▶ [Given information]:
.....
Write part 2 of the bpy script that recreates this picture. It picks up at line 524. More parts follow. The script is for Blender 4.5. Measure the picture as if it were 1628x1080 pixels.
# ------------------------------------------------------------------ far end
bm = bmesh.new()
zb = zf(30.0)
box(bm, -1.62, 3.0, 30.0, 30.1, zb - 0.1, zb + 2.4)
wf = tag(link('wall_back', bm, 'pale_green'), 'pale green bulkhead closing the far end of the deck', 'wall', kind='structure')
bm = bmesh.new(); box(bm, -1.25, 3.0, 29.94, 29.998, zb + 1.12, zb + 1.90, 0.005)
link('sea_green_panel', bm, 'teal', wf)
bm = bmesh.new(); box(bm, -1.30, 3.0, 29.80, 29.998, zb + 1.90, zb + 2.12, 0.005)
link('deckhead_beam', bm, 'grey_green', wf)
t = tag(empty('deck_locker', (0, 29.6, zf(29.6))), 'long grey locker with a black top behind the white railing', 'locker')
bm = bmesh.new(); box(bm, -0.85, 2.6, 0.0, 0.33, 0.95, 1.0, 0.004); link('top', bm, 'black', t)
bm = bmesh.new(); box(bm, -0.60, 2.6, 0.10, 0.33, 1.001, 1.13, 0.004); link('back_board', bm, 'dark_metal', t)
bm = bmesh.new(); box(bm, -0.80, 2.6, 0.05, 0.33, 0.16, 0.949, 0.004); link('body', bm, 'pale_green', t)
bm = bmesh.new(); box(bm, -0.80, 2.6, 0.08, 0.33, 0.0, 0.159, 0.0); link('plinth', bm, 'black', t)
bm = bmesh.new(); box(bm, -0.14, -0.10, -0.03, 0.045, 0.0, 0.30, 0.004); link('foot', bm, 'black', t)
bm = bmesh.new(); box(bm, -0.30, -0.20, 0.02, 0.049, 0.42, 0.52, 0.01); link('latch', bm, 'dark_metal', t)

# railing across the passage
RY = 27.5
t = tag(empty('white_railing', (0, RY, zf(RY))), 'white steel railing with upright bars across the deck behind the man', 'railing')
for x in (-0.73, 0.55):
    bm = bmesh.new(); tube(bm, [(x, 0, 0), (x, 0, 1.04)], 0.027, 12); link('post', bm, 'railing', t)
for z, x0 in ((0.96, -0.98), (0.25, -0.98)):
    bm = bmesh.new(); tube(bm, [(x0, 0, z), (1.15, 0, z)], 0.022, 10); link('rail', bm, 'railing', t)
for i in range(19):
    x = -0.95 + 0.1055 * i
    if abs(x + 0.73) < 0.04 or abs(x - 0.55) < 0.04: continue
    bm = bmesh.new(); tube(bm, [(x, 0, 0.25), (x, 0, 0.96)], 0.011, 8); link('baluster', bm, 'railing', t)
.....
▶ [What to work on]: Repeat every line of the data, exactly and in full.

▶ [The output]:
Write part 2 of the bpy script that recreates this picture. It picks up at line 524. More parts follow. The script is for Blender 4.5. Measure the picture as if it were 1628x1080 pixels.
# ------------------------------------------------------------------ far end
bm = bmesh.new()
zb = zf(30.0)
box(bm, -1.62, 3.0, 30.0, 30.1, zb - 0.1, zb + 2.4)
wf = tag(link('wall_back', bm, 'pale_green'), 'pale green bulkhead closing the far end of the deck', 'wall', kind='structure')
bm = bmesh.new(); box(bm, -1.25, 3.0, 29.94, 29.998, zb + 1.12, zb + 1.90, 0.005)
link('sea_green_panel', bm, 'teal', wf)
bm = bmesh.new(); box(bm, -1.30, 3.0, 29.80, 29.998, zb + 1.90, zb + 2.12, 0.005)
link('deckhead_beam', bm, 'grey_green', wf)
t = tag(empty('deck_locker', (0, 29.6, zf(29.6))), 'long grey locker with a black top behind the white railing', 'locker')
bm = bmesh.new(); box(bm, -0.85, 2.6, 0.0, 0.33, 0.95, 1.0, 0.004); link('top', bm, 'black', t)
bm = bmesh.new(); box(bm, -0.60, 2.6, 0.10, 0.33, 1.001, 1.13, 0.004); link('back_board', bm, 'dark_metal', t)
bm = bmesh.new(); box(bm, -0.80, 2.6, 0.05, 0.33, 0.16, 0.949, 0.004); link('body', bm, 'pale_green', t)
bm = bmesh.new(); box(bm, -0.80, 2.6, 0.08, 0.33, 0.0, 0.159, 0.0); link('plinth', bm, 'black', t)
bm = bmesh.new(); box(bm, -0.14, -0.10, -0.03, 0.045, 0.0, 0.30, 0.004); link('foot', bm, 'black', t)
bm = bmesh.new(); box(bm, -0.30, -0.20, 0.02, 0.049, 0.42, 0.52, 0.01); link('latch', bm, 'dark_metal', t)

# railing across the passage
RY = 27.5
t = tag(empty('white_railing', (0, RY, zf(RY))), 'white steel railing with upright bars across the deck behind the man', 'railing')
for x in (-0.73, 0.55):
    bm = bmesh.new(); tube(bm, [(x, 0, 0), (x, 0, 1.04)], 0.027, 12); link('post', bm, 'railing', t)
for z, x0 in ((0.96, -0.98), (0.25, -0.98)):
    bm = bmesh.new(); tube(bm, [(x0, 0, z), (1.15, 0, z)], 0.022, 10); link('rail', bm, 'railing', t)
for i in range(19):
    x = -0.95 + 0.1055 * i
    if abs(x + 0.73) < 0.04 or abs(x - 0.55) < 0.04: continue
    bm = bmesh.new(); tube(bm, [(x, 0, 0.25), (x, 0, 0.96)], 0.011, 8); link('baluster', bm, 'railing', t)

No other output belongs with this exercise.